TASK STATEMENT. Pull out every line below that contains the word "scene".

DATASET SECTION.

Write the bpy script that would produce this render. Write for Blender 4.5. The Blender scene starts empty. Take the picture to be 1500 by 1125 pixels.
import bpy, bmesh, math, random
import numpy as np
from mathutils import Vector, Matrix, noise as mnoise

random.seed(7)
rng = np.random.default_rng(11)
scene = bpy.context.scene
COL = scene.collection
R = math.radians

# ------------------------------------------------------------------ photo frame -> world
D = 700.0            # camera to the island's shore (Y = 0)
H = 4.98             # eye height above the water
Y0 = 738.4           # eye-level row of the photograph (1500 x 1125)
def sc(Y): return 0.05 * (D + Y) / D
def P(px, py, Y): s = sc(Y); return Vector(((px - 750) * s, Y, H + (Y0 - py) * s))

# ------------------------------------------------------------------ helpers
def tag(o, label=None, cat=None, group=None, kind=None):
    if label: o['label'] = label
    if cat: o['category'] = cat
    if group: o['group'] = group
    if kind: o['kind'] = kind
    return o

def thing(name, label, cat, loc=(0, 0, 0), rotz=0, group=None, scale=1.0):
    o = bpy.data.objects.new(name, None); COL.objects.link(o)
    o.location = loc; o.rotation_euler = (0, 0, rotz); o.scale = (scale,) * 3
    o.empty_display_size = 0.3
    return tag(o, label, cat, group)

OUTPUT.
Write the bpy script that would produce this render. Write for Blender 4.5. The Blender scene starts empty. Take the picture to be 1500 by 1125 pixels.
scene = bpy.context.scene
COL = scene.collection